* **Exercise task**: Select each line where the word "objects" appears.

--------------------------------

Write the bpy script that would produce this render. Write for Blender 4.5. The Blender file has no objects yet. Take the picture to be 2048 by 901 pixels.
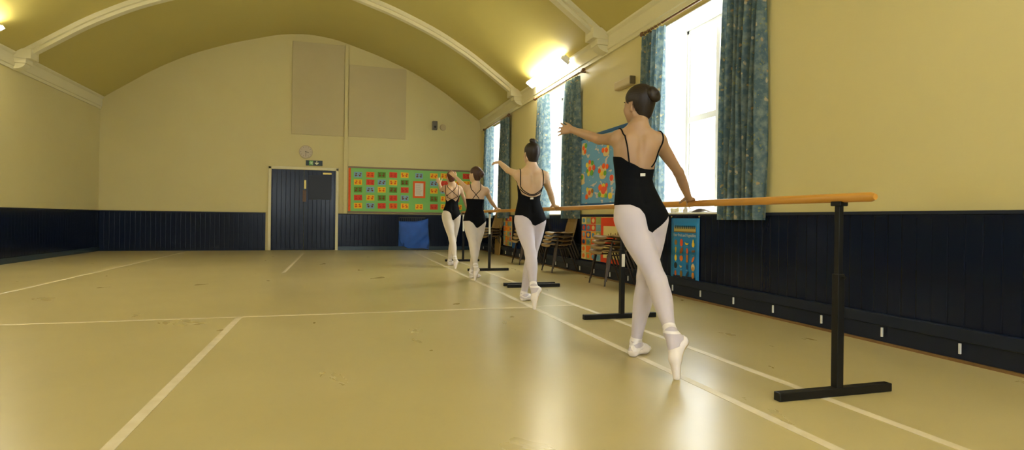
import bpy, bmesh, math, random
import numpy as np
from mathutils import Vector, Matrix
from mathutils.bvhtree import BVHTree
random.seed(7); np.random.seed(7)
S = bpy.context.scene
C = S.collection
PI = math.pi

# ------------------------------------------------------------------ camera
F_PX, YAW, PITCH, ROLL, CAM_H = 1148.0, math.radians(16.747), math.radians(.0466), math.radians(.729), .85
R0 = Vector((math.cos(YAW), -math.sin(YAW), 0)); F0 = Vector((math.sin(YAW), math.cos(YAW), 0)); U0 = Vector((0, 0, 1))
FW = F0*math.cos(PITCH) + U0*math.sin(PITCH); UU = -F0*math.sin(PITCH) + U0*math.cos(PITCH)
RV = R0*math.cos(ROLL) + UU*math.sin(ROLL); UV = -R0*math.sin(ROLL) + UU*math.cos(ROLL)
cd = bpy.data.cameras.new('camera'); cam = bpy.data.objects.new('camera', cd); C.objects.link(cam)
M = Matrix.Identity(4)
for i in range(3):
    M[i][0] = RV[i]; M[i][1] = UV[i]; M[i][2] = -FW[i]
M[2][3] = CAM_H
cam.matrix_world = M
cd.sensor_width = 36; cd.lens = 36*F_PX/2048; cd.shift_y = -12.5/2048; cd.clip_end = 200
S.camera = cam

def ray(px, py):
    return FW + RV*((px-1024)/F_PX) + UV*(-(py-438)/F_PX)
def atY(px, py, Y):
    r = ray(px, py); t = Y/r.y; return Vector((r.x*t, Y, r.z*t+CAM_H))
def atX(px, py, X):
    r = ray(px, py); t = X/r.x; return Vector((X, r.y*t, r.z*t+CAM_H))

# ------------------------------------------------------------------ materials
def srgb(r, g, b):
    f = lambda c: (c/255/12.92) if c/255 <= .04045 else ((c/255+.055)/1.055)**2.4
    return (f(r), f(g), f(b), 1)
MATS = {}
def mat(name, col, rough=.6, metal=0, coat=0, sheen=0, trans=0, noise=None, bump=None, sss=0, emit=None, spec=None):
    """plain principled with optional noise=(scale, amount, colour2) and bump=(scale, strength)"""
    if name in MATS: return MATS[name]
    m = bpy.data.materials.new(name); m.use_nodes = True; nt = m.node_tree; N = nt.nodes; L = nt.links
    b = N['Principled BSDF']; b.inputs['Base Color'].default_value = col
    b.inputs['Roughness'].default_value = rough; b.inputs['Metallic'].default_value = metal
    b.inputs['Coat Weight'].default_value = coat; b.inputs['Sheen Weight'].default_value = sheen
    if spec is not None: b.inputs['Specular IOR Level'].default_value = spec
    if sss:
        b.inputs['Subsurface Weight'].default_value = sss; b.inputs['Subsurface Scale'].default_value = .02
        b.inputs['Subsurface Radius'].default_value = (1, .35, .2)
    if emit:
        b.inputs['Emission Color'].default_value = emit[0]; b.inputs['Emission Strength'].default_value = emit[1]
    tc = N.new('ShaderNodeTexCoord')
    if noise:
        n = N.new('ShaderNodeTexNoise'); n.inputs['Scale'].default_value = noise[0]; n.inputs['Detail'].default_value = 4
        L.new(tc.outputs['Object'], n.inputs['Vector'])
        mx = N.new('ShaderNodeMix'); mx.data_type = 'RGBA'; mx.inputs['A'].default_value = col; mx.inputs['B'].default_value = noise[2]
        mr = N.new('ShaderNodeMapRange'); mr.inputs['From Min'].default_value = .35; mr.inputs['From Max'].default_value = .7
        mr.inputs['To Max'].default_value = noise[1]; L.new(n.outputs['Fac'], mr.inputs['Value'])
        L.new(mr.outputs['Result'], mx.inputs['Factor']); L.new(mx.outputs['Result'], b.inputs['Base Color'])
    if bump:
        n = N.new('ShaderNodeTexNoise'); n.inputs['Scale'].default_value = bump[0]; n.inputs['Detail'].default_value = 5
        L.new(tc.outputs['Object'], n.inputs['Vector'])
        bp = N.new('ShaderNodeBump'); bp.inputs['Strength'].default_value = bump[1]; bp.inputs['Distance'].default_value = .01
        L.new(n.outputs['Fac'], bp.inputs['Height']); L.new(bp.outputs['Normal'], b.inputs['Normal'])
    MATS[name] = m
    return m
cream = mat('cream_wall_paint', (.59, .51, .235, 1), .55, noise=(1.3, .35, (.55, .465, .20, 1)), bump=(25, .08))
ceil_m = mat('ochre_ceiling_paint', (.50, .415, .11, 1), .6, noise=(.8, .4, (.46, .375, .09, 1)), bump=(14, .06))
trim_m = mat('ivory_trim_paint', (.66, .60, .36, 1), .45)
board_m = mat('beige_panel_board', (.50, .42, .225, 1), .8, noise=(2.5, .3, (.46, .385, .20, 1)), bump=(60, .1))
black_m = mat('black_powder_coat', (.006, .006, .006, 1), .4, spec=.25)
white_m = mat('white_enamel', (.78, .77, .72, 1), .35)
reveal_m = mat('white_reveal_paint', (.82, .80, .72, 1), .5)
brass_m = mat('dull_brass', (.55, .42, .12, 1), .35, .6)
paper_m = mat('white_paper', (.72, .68, .60, 1), .8)
leo_m = mat('black_leotard_fabric', (.0018, .0022, .0035, 1), .8, spec=.12, bump=(90, .05))
satin_m = mat('pale_satin', (.78, .70, .66, 1), .22, sheen=.3, bump=(120, .08))
ribbon_m = mat('ribbon_satin', (.80, .74, .72, 1), .4, sheen=.3)
sole_m = mat('suede_sole', (.60, .48, .28, 1), .8)
eye_m = mat('eye_white', (.7, .68, .65, 1), .2)
iris_m = mat('eye_dark', (.03, .015, .01, 1), .15)
plastic_m = mat('grey_speaker_plastic', (.10, .085, .06, 1), .5)
cream_box = mat('cream_plastic', (.50, .40, .21, 1), .5)
cream_box_dark = mat('dark_grille_plastic', (.12, .09, .04, 1), .6)

def skin_mat(name, col):
    return mat(name, col, .5, sss=.12, noise=(7, .35, (col[0]*.86, col[1]*.76, col[2]*.7, 1)), bump=(70, .04))
def tights_mat(name, col):
    return mat(name, col, .7, sheen=.25, noise=(5, .25, (col[0]*.9, col[1]*.84, col[2]*.82, 1)), bump=(400, .05))
def hair_mat(name, col):
    m = mat(name, col, .5, spec=.35)
    N = m.node_tree.nodes; L = m.node_tree.links; b = N['Principled BSDF']
    tc = N.new('ShaderNodeTexCoord'); mp = N.new('ShaderNodeMapping'); mp.inputs['Scale'].default_value = (120, 120, 8)
    n = N.new('ShaderNodeTexNoise'); n.inputs['Scale'].default_value = 1; n.inputs['Detail'].default_value = 3; n.inputs['Distortion'].default_value = .6
    L.new(tc.outputs['Object'], mp.inputs['Vector']); L.new(mp.outputs['Vector'], n.inputs['Vector'])
    bp = N.new('ShaderNodeBump'); bp.inputs['Strength'].default_value = .2; bp.inputs['Distance'].default_value = .003
    L.new(n.outputs['Fac'], bp.inputs['Height']); L.new(bp.outputs['Normal'], b.inputs['Normal'])
    mx = N.new('ShaderNodeMix'); mx.data_type = 'RGBA'; mx.inputs['A'].default_value = col; mx.inputs['B'].default_value = (col[0]*2.4, col[1]*2.2, col[2]*2, 1)
    L.new(n.outputs['Fac'], mx.inputs['Factor']); L.new(mx.outputs['Result'], b.inputs['Base Color'])
    return m

def wood_mat(name, col, col2, scale=(60, 2, 60), rough=.35):
    m = mat(name, col, rough)
    N = m.node_tree.nodes; L = m.node_tree.links; b = N['Principled BSDF']
    tc = N.new('ShaderNodeTexCoord'); mp = N.new('ShaderNodeMapping'); mp.inputs['Scale'].default_value = scale
    n = N.new('ShaderNodeTexNoise'); n.inputs['Scale'].default_value = 1; n.inputs['Detail'].default_value = 5
    L.new(tc.outputs['Object'], mp.inputs['Vector']); L.new(mp.outputs['Vector'], n.inputs['Vector'])
    mx = N.new('ShaderNodeMix'); mx.data_type = 'RGBA'; mx.inputs['A'].default_value = col; mx.inputs['B'].default_value = col2
    L.new(n.outputs['Fac'], mx.inputs['Factor']); L.new(mx.outputs['Result'], b.inputs['Base Color'])
    return m
rail_m = wood_mat('varnished_orange_wood', (.56, .28, .045, 1), (.38, .16, .02, 1))
skirt_wood = wood_mat('brown_floor_edge_wood', (.22, .12, .04, 1), (.14, .07, .02, 1), (4, 60, 60), .5)
tan_wood = wood_mat('tan_board_wood', (.42, .27, .09, 1), (.30, .18, .05, 1), (30, 30, 3), .6)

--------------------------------

* **Task response**:
Write the bpy script that would produce this render. Write for Blender 4.5. The Blender file has no objects yet. Take the picture to be 2048 by 901 pixels.
cd = bpy.data.cameras.new('camera'); cam = bpy.data.objects.new('camera', cd); C.objects.link(cam)